Apontar culpados apenas alimenta a sede de poder e controle que expressamos sobre as pessoas, condenando quem errou (sob a nossa perspectiva) e submetendo quem se relaciona conosco à nossa vontade. Independentemente da noção que tenhamos de certo ou errado, imputar culpas é um sentimento-ação de natureza individual que busca na correção do outro o reequilíbrio do nosso próprio mundo.
Viver é uma experiência de continuadamente decidir conforme nossos interesses únicos, agir em alinhamento a eles e arcar com os resultados decorrentes, consequências essas que são as mais diversas, onde aquelas ocorrências que nos tiram do fluxo habitual são consideradas incômodos que precisam ser corrigidos, dissonâncias indesejadas em nossas rotinas motivadas por agentes externos, cabendo a nós nesta encenação sempre o papel de vítima.
Em casos dessa natureza, enquanto durar o desequilíbrio surgido interiormente, permaneceremos manifestando a insatisfação causada e a urgência em obter do outro a aceitação de ter sido ele o perturbador de nossa paz. Nesses momentos, parece não haver crime maior que o de ter interrompido a nossa ilusão de mundo perfeito, provocando-nos a redefinição de prioridades (sem consulta prévia), obrigando-nos a lidar com algo contrário à nossa vontade.

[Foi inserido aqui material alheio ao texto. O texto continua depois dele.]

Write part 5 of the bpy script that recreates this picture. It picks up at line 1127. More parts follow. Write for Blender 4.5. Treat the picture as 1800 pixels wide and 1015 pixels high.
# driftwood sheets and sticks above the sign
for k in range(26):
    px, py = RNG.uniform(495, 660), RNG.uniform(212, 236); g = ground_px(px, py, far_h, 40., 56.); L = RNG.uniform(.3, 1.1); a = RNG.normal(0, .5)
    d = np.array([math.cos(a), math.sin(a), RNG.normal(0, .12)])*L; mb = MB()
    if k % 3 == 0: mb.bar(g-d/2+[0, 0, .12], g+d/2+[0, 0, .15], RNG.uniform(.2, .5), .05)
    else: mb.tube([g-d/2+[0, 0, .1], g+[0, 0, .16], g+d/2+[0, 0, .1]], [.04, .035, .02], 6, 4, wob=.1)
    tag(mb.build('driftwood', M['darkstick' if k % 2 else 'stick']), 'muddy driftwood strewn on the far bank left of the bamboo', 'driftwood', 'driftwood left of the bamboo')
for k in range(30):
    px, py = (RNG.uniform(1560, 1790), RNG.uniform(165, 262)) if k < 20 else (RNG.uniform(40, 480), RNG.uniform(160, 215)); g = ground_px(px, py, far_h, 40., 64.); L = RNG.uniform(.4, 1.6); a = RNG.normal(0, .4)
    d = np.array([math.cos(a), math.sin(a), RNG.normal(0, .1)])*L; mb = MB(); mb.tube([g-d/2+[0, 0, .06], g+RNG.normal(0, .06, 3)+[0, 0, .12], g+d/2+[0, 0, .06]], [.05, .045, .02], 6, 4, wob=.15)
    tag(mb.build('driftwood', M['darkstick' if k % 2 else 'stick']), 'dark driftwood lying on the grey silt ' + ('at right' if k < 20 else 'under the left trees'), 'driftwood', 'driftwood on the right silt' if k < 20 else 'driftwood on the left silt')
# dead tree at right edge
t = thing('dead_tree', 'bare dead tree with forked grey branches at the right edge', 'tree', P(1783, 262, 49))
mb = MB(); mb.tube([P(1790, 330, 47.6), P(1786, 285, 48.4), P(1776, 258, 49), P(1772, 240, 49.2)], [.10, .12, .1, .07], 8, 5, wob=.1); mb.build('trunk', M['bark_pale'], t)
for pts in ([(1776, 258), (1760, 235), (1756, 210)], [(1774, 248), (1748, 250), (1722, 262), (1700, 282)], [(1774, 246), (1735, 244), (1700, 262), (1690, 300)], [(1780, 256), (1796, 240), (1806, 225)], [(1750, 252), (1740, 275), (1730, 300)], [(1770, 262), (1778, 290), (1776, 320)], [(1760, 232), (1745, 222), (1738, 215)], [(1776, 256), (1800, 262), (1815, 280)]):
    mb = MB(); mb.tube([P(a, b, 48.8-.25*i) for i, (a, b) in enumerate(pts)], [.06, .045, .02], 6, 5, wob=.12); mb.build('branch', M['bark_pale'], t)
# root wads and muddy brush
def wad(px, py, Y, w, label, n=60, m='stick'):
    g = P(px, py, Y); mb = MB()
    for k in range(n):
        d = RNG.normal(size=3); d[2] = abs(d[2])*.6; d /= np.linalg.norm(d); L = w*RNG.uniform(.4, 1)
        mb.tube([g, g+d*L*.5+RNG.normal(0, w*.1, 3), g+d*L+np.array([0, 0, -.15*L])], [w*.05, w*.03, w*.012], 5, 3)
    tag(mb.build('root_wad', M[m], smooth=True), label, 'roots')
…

Como centro que somos de nossas observações e julgamentos, a culpa por um problema ocorrido é de outro. Como variamos o humor a todo momento, ora culpamos alguém por ter feito algo, ora por não ter realizado essa mesma coisa e, quando incorremos em erro semelhante, nem mencionamos o assunto ou até mesmo procuramos ocultá-lo do julgamento externo. O padrão para as exigências que apresentamos sempre é o nosso estado emocional do agora.
Inconscientemente, consideramos ideal o parceiro (amigo, cônjuge, colaborador) que se ajusta ao nosso modo de pensar e agir, antecipando nossos desejos e não ocupando nossas atenções com as ocorrências de sua vida (que muitas das vezes nem nos importa mesmo). Mas quão pequeno não deve ser o universo de quem se mantém sozinho no centro de si, iludido pelos esforços que empreende em atrair e manter adoradores bem-comportados?
Longe da ilusão da subserviência, viver é uma experiência onde os papéis se invertem a todo instante. Diante de nossas imperfeições, às vezes nos encontramos auxiliando os outros; noutras, somos nós quem precisa de ajuda. A necessária interação humana é um jogo de trocas que pressupõe perceber o que o outro lado sente e precisa. Além de nós, há os outros, errando aqui e acertando lá. Todos, sem exceção, estão envolvidos com os equívocos do viver. Do ponto de vista da caminhada evolutiva, não há justificativas para apontar o dedo e culpar qualquer pessoa.
Nas dificuldades vivenciadas, não existem culpados, mas sim responsáveis. Não há quem delas tenha participado que não lhe caiba parcela, mesmo que mínima, pelas ocorrências desencadeadas. Quem tomou parte no erro deve agir na sua correção. Por isso, somos colocados juntos novamente. Não para culparmos uns aos outros exigindo reparação, mas sim para que consigamos cuidar de nossas feridas juntos, lapidando as imperfeições que nos libertarão para seguir adiante.
A caminhada é longa e somente conseguiremos vencer as adversidades necessárias à evolução coletiva manifestando nossa compreensão pelo esforço do outro em viver a sua vida da melhor forma possível. Assim como cada um de nós, todos querem ser percebidos, reconhecidos e amados em sua individualidade. As críticas recorrentes (“para que melhorem”), os defeitos apontados com frequência (“senão a vida lhes será cruel”), a raiva destilada pelo incômodo (“não param de criar problemas”), tudo isso somente cria mágoas, decepções, desamor e afastamento.
Sempre é hora de aprender as razões de existirmos em contexto coletivo e solidário, onde somos estimulados a considerar a posição do outro a todo instante. Não somos reis de ninguém, muito menos de nosso vazio existencial. Somos irmãos no Amor do Criador. Quando percebermos a ilusão de perfeição e superioridade na qual nos encontramos e quisermos sair de nosso castelo de espelho, lá fora encontraremos entre os humanos imperfeitos sorrisos felizes e braços abertos para nos receber.